== Goal ==
Reproduce exactly, and only, the lines of the material below running from the line bearing "Write a Blender" through the line bearing "return 600+FPX*(q@RT)/z, 800-FPX*(q@UP)/z, z". Leave any pictures out.

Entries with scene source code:
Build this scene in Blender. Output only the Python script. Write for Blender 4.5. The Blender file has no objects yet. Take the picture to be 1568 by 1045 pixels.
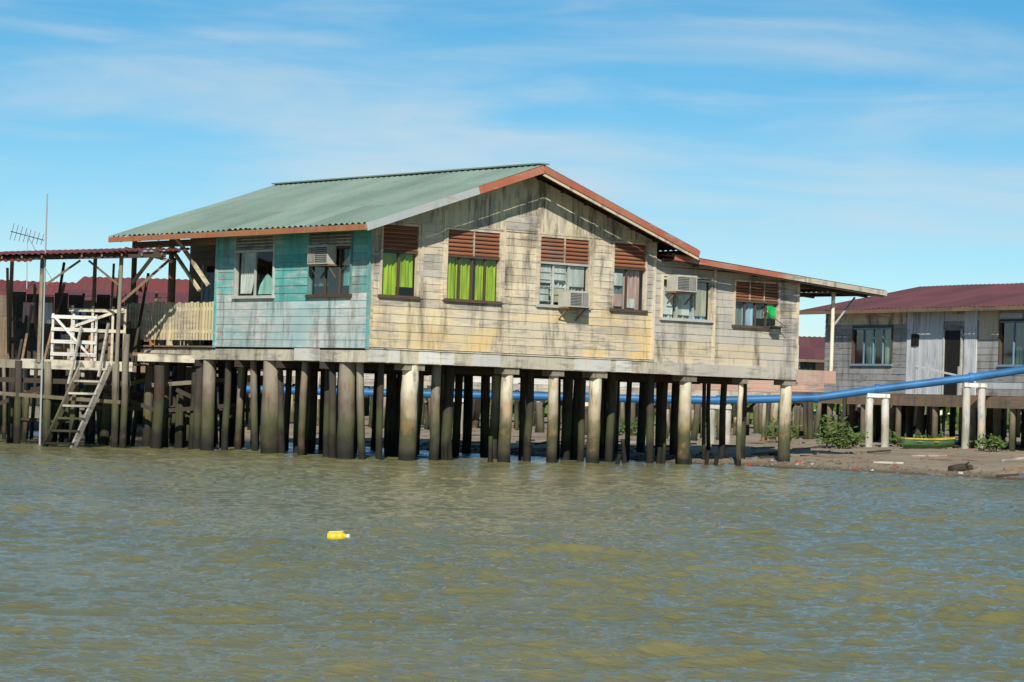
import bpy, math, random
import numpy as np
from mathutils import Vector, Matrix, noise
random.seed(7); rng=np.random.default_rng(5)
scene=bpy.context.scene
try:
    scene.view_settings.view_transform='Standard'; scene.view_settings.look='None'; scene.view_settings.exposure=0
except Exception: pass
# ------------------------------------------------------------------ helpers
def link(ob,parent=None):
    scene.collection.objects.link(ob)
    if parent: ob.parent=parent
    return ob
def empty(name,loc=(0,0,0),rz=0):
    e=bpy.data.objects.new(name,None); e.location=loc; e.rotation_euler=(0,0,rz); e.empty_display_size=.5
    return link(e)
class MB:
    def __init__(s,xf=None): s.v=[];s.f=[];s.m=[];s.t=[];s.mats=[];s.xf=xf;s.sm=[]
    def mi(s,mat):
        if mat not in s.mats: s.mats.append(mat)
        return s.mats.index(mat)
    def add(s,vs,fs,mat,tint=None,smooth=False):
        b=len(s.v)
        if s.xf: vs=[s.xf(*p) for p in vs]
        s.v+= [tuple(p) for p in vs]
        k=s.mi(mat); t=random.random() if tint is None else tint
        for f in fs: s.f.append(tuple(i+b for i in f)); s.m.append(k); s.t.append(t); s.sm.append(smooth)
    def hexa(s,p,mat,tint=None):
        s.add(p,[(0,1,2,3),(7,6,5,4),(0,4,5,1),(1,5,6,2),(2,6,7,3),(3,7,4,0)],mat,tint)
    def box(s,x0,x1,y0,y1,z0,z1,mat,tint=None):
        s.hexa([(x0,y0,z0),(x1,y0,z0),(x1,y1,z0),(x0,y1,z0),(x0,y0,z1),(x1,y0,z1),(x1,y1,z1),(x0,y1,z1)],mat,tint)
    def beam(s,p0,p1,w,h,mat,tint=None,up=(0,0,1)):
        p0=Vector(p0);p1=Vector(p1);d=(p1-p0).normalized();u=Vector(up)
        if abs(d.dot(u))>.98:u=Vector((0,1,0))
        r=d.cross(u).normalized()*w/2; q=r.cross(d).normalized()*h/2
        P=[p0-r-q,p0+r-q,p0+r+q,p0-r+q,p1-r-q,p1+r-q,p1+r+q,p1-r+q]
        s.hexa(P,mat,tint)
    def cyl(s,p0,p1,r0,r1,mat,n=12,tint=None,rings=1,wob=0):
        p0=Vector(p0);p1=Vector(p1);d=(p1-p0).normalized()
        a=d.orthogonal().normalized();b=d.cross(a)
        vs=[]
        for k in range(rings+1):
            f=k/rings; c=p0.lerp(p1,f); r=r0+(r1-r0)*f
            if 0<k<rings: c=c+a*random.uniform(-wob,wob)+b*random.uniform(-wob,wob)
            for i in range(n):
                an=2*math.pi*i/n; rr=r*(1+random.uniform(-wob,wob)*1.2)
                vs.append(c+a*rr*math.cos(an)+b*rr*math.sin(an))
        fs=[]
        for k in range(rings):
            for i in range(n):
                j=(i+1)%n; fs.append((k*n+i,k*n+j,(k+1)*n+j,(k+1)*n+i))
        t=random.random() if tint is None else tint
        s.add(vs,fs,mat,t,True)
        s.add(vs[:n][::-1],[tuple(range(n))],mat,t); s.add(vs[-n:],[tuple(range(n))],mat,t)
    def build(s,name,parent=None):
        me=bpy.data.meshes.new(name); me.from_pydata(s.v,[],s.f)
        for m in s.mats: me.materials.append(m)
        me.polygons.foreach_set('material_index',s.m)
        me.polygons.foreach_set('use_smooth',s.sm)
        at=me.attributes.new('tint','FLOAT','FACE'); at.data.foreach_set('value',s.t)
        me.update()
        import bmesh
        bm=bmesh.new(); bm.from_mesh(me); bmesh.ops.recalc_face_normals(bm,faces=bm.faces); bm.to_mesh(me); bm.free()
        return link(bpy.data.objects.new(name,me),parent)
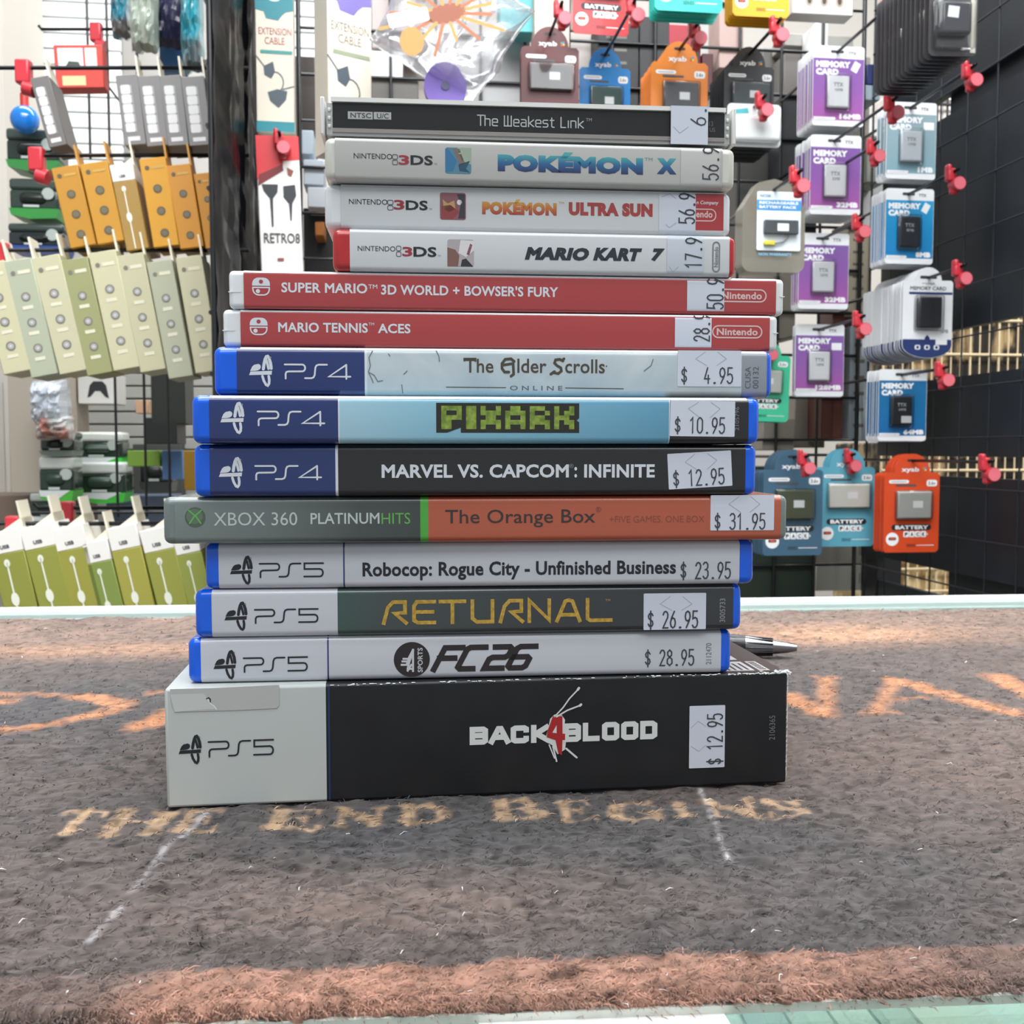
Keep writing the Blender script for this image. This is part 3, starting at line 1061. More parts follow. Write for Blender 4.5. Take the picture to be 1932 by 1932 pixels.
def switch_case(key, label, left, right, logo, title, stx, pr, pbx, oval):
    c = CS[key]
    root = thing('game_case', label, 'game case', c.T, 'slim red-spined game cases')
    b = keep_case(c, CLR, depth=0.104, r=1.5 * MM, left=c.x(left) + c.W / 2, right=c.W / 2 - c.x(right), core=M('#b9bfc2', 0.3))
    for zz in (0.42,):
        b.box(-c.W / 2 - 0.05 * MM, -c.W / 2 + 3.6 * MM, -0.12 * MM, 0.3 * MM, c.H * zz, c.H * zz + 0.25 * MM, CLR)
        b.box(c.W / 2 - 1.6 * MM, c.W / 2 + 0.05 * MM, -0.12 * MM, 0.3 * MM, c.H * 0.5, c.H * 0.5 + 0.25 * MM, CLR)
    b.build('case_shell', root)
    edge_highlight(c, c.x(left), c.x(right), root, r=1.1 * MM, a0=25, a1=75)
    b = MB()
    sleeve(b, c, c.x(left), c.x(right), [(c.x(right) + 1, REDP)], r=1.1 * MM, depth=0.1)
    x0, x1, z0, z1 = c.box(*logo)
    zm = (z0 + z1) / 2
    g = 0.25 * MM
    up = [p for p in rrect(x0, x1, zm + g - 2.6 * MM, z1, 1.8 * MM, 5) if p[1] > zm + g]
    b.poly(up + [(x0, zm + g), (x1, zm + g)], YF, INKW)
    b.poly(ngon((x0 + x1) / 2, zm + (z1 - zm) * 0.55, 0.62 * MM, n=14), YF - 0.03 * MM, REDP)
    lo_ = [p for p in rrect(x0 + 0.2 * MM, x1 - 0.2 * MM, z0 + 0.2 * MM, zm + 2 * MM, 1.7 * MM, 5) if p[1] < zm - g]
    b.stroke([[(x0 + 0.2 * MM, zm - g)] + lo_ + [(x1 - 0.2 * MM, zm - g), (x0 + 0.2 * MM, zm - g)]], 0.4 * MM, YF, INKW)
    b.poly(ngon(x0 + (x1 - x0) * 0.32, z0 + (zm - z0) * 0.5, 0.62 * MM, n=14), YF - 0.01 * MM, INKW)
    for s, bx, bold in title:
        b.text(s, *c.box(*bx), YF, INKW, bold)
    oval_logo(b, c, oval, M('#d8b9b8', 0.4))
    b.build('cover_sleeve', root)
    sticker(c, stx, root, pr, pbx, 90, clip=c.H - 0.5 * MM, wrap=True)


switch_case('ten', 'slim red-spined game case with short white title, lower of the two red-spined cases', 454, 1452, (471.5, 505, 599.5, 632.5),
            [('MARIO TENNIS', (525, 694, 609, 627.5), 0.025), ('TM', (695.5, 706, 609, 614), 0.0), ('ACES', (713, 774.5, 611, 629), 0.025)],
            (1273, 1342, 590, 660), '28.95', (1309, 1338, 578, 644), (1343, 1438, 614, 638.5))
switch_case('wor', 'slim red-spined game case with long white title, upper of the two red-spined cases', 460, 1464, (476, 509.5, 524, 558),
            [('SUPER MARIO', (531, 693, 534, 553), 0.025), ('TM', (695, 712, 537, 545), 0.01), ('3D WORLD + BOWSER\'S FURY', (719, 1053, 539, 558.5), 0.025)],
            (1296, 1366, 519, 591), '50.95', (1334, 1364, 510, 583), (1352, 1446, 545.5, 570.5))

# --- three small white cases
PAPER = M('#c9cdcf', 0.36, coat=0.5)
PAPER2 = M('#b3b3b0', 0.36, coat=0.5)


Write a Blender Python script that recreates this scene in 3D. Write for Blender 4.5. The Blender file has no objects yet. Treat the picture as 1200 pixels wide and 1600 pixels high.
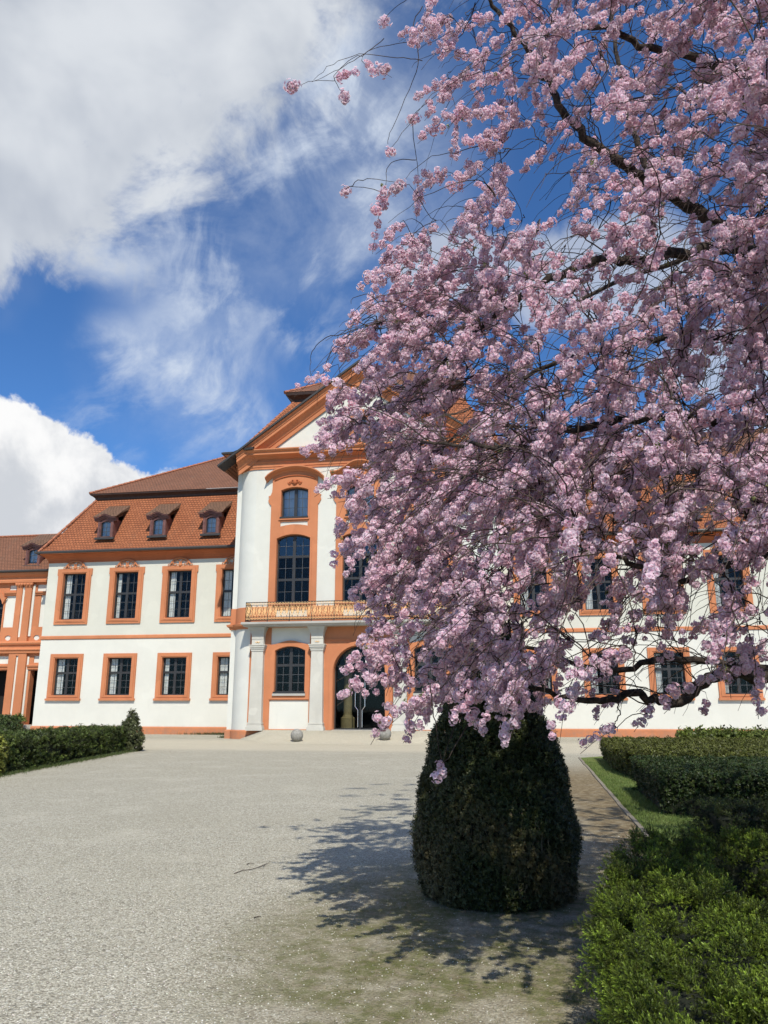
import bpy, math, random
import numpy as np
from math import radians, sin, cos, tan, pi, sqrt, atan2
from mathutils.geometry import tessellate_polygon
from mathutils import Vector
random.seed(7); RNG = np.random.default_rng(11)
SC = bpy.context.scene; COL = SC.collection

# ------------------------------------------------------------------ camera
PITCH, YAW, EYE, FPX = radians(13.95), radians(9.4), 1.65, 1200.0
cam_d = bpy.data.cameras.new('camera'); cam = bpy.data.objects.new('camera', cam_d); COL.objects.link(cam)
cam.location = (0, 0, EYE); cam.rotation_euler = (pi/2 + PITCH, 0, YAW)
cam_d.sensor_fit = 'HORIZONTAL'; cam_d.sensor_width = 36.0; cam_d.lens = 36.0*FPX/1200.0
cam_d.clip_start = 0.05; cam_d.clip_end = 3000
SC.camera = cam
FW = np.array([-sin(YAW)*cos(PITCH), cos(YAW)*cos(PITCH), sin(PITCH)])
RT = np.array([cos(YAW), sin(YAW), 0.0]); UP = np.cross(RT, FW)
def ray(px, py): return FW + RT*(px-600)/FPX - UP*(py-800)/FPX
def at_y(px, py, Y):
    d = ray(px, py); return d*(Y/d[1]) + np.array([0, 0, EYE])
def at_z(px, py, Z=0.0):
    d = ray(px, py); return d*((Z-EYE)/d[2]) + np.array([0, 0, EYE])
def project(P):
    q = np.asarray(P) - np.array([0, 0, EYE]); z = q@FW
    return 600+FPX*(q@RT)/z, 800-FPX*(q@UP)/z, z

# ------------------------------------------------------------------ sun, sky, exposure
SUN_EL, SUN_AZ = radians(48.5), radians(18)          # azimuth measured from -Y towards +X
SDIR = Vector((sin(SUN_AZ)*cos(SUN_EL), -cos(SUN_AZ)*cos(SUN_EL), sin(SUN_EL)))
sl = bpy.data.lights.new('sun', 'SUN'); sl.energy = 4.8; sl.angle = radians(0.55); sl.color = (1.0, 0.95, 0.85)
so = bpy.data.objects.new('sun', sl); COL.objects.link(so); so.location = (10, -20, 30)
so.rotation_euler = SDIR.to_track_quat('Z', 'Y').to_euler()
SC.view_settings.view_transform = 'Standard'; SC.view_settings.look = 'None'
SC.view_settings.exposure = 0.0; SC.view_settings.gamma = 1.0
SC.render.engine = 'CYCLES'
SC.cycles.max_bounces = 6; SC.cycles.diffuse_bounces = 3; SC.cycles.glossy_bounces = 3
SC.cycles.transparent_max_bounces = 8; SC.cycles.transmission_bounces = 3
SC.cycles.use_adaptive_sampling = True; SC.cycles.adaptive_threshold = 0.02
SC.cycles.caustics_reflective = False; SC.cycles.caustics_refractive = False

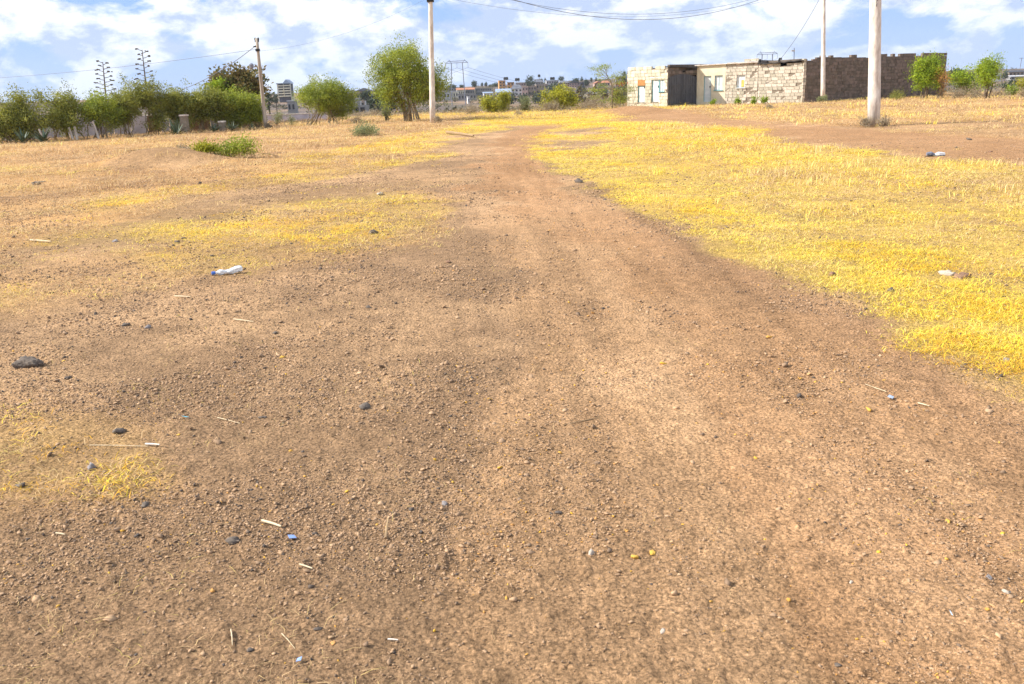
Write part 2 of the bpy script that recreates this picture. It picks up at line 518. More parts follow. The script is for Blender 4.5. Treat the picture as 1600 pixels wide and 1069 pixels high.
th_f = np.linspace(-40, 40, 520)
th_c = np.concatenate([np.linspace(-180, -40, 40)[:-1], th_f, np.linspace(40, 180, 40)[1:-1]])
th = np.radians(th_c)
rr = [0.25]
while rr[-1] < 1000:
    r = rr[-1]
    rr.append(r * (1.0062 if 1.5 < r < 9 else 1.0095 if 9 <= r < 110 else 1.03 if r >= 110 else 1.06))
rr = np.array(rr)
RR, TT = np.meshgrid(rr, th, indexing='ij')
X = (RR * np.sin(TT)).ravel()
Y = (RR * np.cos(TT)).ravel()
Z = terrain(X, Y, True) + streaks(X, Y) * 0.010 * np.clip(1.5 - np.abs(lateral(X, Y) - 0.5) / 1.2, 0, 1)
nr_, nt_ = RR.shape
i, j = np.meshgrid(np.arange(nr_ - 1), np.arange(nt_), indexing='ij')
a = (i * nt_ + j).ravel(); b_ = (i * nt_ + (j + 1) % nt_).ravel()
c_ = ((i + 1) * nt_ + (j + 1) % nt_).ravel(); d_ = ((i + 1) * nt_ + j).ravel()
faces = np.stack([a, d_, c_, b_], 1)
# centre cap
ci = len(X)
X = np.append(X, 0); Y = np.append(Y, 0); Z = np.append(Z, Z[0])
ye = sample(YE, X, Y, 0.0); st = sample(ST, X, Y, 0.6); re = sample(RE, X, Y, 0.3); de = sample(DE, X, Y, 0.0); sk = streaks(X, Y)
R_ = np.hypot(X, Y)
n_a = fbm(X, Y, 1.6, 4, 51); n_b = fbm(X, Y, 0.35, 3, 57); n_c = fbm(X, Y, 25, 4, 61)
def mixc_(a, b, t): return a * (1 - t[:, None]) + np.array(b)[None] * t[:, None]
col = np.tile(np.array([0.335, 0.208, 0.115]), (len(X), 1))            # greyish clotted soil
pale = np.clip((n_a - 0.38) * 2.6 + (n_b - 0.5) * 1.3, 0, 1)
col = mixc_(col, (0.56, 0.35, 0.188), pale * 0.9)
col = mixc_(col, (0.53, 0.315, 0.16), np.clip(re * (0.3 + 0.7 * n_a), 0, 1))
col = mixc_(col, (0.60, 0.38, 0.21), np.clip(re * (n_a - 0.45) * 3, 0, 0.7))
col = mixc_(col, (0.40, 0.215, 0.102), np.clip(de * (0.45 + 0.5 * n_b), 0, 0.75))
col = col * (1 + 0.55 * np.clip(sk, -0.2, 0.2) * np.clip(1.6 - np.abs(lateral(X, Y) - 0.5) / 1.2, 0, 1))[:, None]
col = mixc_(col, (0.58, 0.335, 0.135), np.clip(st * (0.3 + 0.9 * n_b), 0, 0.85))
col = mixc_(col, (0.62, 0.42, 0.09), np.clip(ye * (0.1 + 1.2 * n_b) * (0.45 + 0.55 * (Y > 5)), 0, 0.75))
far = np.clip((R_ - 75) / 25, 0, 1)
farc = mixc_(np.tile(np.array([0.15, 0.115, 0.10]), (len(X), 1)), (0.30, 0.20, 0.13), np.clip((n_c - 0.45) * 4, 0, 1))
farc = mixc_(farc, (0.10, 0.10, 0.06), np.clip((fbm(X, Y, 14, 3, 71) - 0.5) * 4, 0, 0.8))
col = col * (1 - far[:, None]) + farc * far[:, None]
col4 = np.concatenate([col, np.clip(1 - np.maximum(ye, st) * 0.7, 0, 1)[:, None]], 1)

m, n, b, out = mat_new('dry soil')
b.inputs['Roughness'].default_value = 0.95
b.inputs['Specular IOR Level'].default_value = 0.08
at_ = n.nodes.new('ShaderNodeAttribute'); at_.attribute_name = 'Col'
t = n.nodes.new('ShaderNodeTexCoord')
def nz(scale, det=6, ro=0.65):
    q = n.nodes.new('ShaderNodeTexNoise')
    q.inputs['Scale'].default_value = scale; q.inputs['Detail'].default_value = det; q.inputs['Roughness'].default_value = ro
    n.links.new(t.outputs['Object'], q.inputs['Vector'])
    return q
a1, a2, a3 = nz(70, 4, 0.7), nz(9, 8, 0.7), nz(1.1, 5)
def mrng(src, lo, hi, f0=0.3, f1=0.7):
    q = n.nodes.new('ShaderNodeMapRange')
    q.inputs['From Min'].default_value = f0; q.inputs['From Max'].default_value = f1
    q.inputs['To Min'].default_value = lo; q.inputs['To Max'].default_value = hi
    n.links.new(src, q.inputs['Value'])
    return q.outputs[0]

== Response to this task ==
Write a Blender Python script that recreates this scene in 3D. Write for Blender 4.5. The Blender file has no objects yet. Treat the picture as 1200 pixels wide and 1600 pixels high.
import bpy, math, random
import numpy as np
from math import radians, sin, cos, tan, pi, sqrt, atan2
from mathutils.geometry import tessellate_polygon
from mathutils import Vector
random.seed(7); RNG = np.random.default_rng(11)
SC = bpy.context.scene; COL = SC.collection

# ------------------------------------------------------------------ camera
PITCH, YAW, EYE, FPX = radians(13.95), radians(9.4), 1.65, 1200.0
cam_d = bpy.data.cameras.new('camera'); cam = bpy.data.objects.new('camera', cam_d); COL.objects.link(cam)
cam.location = (0, 0, EYE); cam.rotation_euler = (pi/2 + PITCH, 0, YAW)
cam_d.sensor_fit = 'HORIZONTAL'; cam_d.sensor_width = 36.0; cam_d.lens = 36.0*FPX/1200.0
cam_d.clip_start = 0.05; cam_d.clip_end = 3000
SC.camera = cam
FW = np.array([-sin(YAW)*cos(PITCH), cos(YAW)*cos(PITCH), sin(PITCH)])
RT = np.array([cos(YAW), sin(YAW), 0.0]); UP = np.cross(RT, FW)
def ray(px, py): return FW + RT*(px-600)/FPX - UP*(py-800)/FPX
def at_y(px, py, Y):
    d = ray(px, py); return d*(Y/d[1]) + np.array([0, 0, EYE])
def at_z(px, py, Z=0.0):
    d = ray(px, py); return d*((Z-EYE)/d[2]) + np.array([0, 0, EYE])
def project(P):
    q = np.asarray(P) - np.array([0, 0, EYE]); z = q@FW
    return 600+FPX*(q@RT)/z, 800-FPX*(q@UP)/z, z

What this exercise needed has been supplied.